André Fauteux | |
Birth Date: | 15 March 1946 |
Birth Place: | Dunnville, Ontario, Canada |
Field: | sculptor |
Spouse: | Carol Sutton (m. 1977) |
André Fauteux (born March 15, 1946) is a Canadian artist who now lives in Toronto, Ontario.[1] Fauteux is a sculptor known for his abstract welded steel sculpture, which is related to Geometric abstraction.[2] His modernist sculptures are also related to the Formalist ideas associated with Clement Greenberg.[3]
Fauteux was raised by his mother, Lyle Secord Fauteux, née Ferguson, in Hamilton, Ontario. She encouraged his artistic endeavors. He attended Upper Canada College in Toronto as a boy, where Vernon Mould taught him painting. He next studied art at Central Technical School in Toronto, Ontario, principally with Robert Ross and Winston Laurence, in the mid-1960s.
Fauteux moved to Ibiza, Spain in 1967, where he met other artists, including Graham Coughtry and Gordon Rayner. While in Ibiza, he painted and only began sculpture after his return move to Toronto in 1969. His first work was made of wood.
Fauteux worked at a Toronto gallery owned by Avrom Isaacs in the late 1960s. In 1970, he received his first Canada Council for the Arts grant. Fauteux worked with Anthony Caro at York University in 1974 and 1975,[4] [5] afterwards working as a minimalist sculptor in steel.[6] He was a guest artist at the Emma Lake Artists' Workshops in 1976. He showed with the Sable Castelli Gallery in the Yorkville area for over 25 years. In New York City, he showed with William Edward O'Reilly Gallery.
In 1987, Fauteux was chosen by Helen Frankenthaler as one of five artists chosen to receive the Francis J. Greenburger Foundation Awards presented at the Guggenheim Museum.[7] Also in 1987, he participated Triangle Barcelona, Casa de la Caridad, Barcelona, where he made a large circular sculpture that is now a Holocaust Memorial in the Parc de la Ciutadella. Fauteux returned to Spain in 1990 to make sculptures at the Centre D'ART la Rectoria, Sant Pere Villamajor, Catalonia.
In recent years, his art was represented by the Moore Gallery in Toronto, which had shows of Fauteux's boldly colored and shaped paintings.
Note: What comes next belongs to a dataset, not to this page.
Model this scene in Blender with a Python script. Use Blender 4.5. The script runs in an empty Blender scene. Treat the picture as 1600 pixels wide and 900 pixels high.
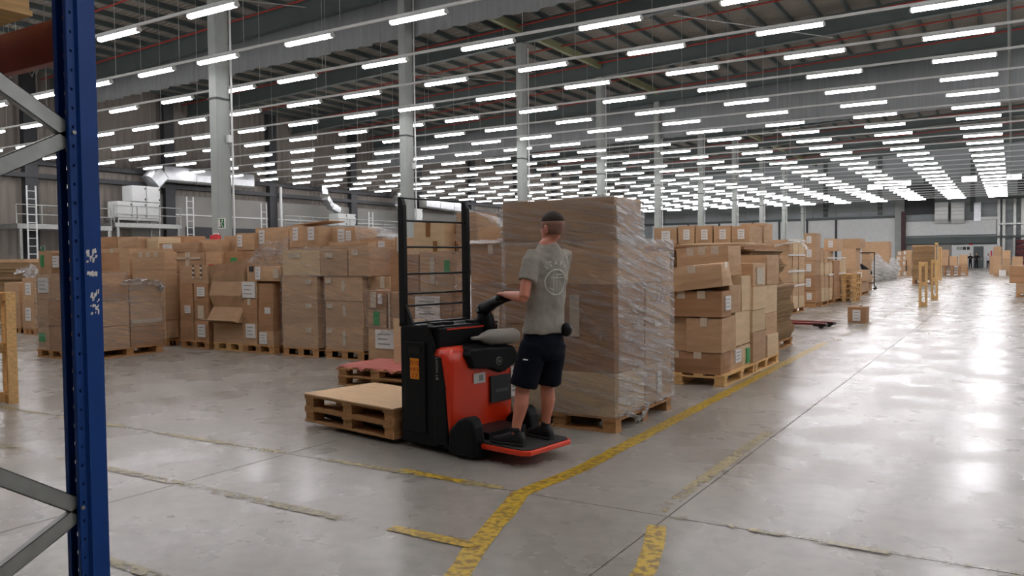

Fauteux sculptures are spare in form and do not replicate external subjects. The modernistic style is an international contemporary aesthetic. The sculptures include visual spaces, often with a rhythmic quality made of repeated elements and over-lapping sections. Examples of this are the group of pyramid galvanized sculptures made in 1976 (Triangle no. 1) and in pieces such as Verve 1975, Moro 1977, and Rosalino Roll, 1977. There are clearly connected elements within works such as Blacksmith 1974, Empire 1976, and Fountain of Irony 1987. Fauteux has also used other materials including rubber in a group of works made in Chicago, Illinois in the 1990s; such as La Salle Loop, of gum rubber and brass. Recent sculpture has been colored with multiple layers of polychrome color and iridescent pigments, on top of coated galvanized steel and with some elements which are dipped in chrome and therefore shiny.
In 1975, The Condition of Sculpture, was held at the Hayward Gallery, London and included Fauteux.[8] In 1976, he showed at the Dietcher O'Reilly Gallery, New York and in 1977, in Eleven Sculptors, Musée d'art contemporain de Montréal, Montreal. In 1982–83 a major retrospective of his sculpture toured Canada's museums: André Fauteux Ten Years organized and originating at the Agnes Etherington Art Centre, which included a catalog essay by Karen Wilkin.[9] In 1988, he held a show at Gallery One, Toronto which was reviewed positively.[10] In 1989, he did an installation at Ball State University Art Gallery, Muncie, Indiana and in 1990–1991, he showed work in solo shows in New York, Toronto, Chicago and Barcelona.[11]
Fauteux's art work is held in major public collections across North America and abroad in Spain. These collections include the Art Gallery of Ontario, Toronto and National Gallery of Canada.
Fauteux appeared in the 1979 National Film Board film Jack Bush, explaining how Bush influenced him. The film was directed by Murray Battle and produced by Rudy Buttignol at Cinema Productions.